The German Tortoise and the American Hare

CAMBRIDGE: For almost a decade Germany has searched its soul about its economic viability. Is there too little flexibility in our labor markets? Are wages too high? Is there too much regulation? How can German firms which should be world-beaters succeed if they have to fight with one arm tied behind their back by their very own government and workers? Of course, one would not want American ways of doing business imported here. Still, things have got to change.

But the talk drones on and on without any change being decided upon. For a brief moment earlier this year the debate came to a grinding stop as former finance minister Oskar Lafontaine jerked the questioning onto entirely different grounds. Squeeze big business, that was Oskar's answer to Germany's dilemma.

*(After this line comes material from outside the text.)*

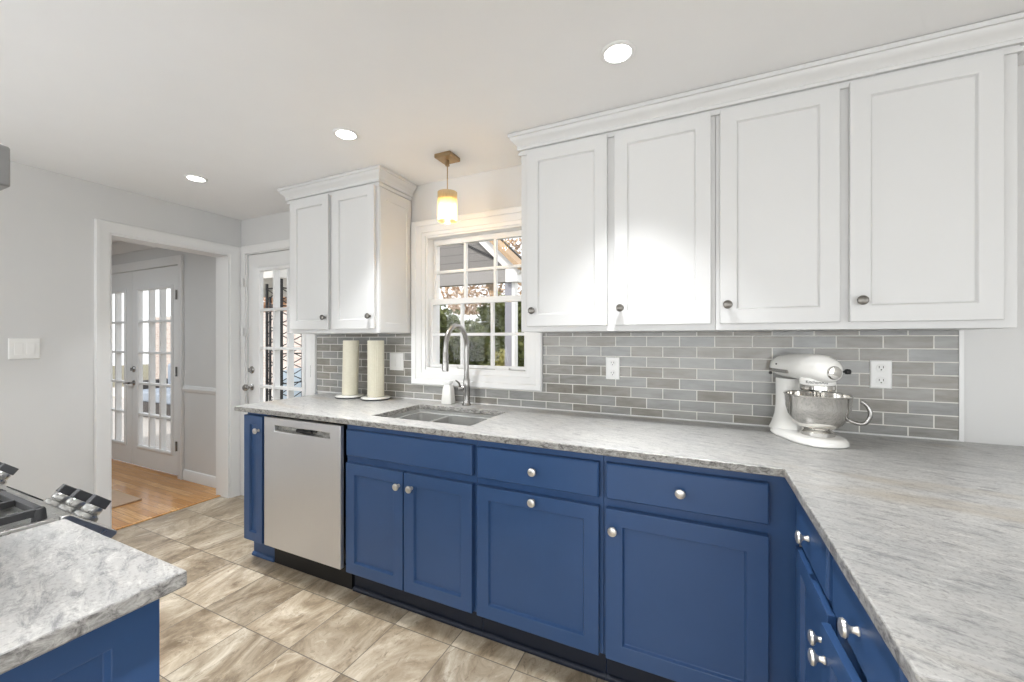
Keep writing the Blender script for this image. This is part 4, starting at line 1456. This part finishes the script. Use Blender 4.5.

But it did take long before the corporatism underpinning Germany's economic model reasserted itself. Lafontaine's brief and turbulent bid for mastery in Germany, and his spectacular crash, opened a rare opportunity to see how the country's domestic interests are really aligned; what can happen and what must not take place. Lafontaine, it seems, had forgot that the deepest belief of German social democracy is "don't rock the boat". Don't rock the boat stepping on the toes of big business, which was Lafontaine's error, nor on union sensibilities, as Chancellor Schroeder almost did as he dickered about making a Thatcher/Blair style bid to reshape Germany's economy.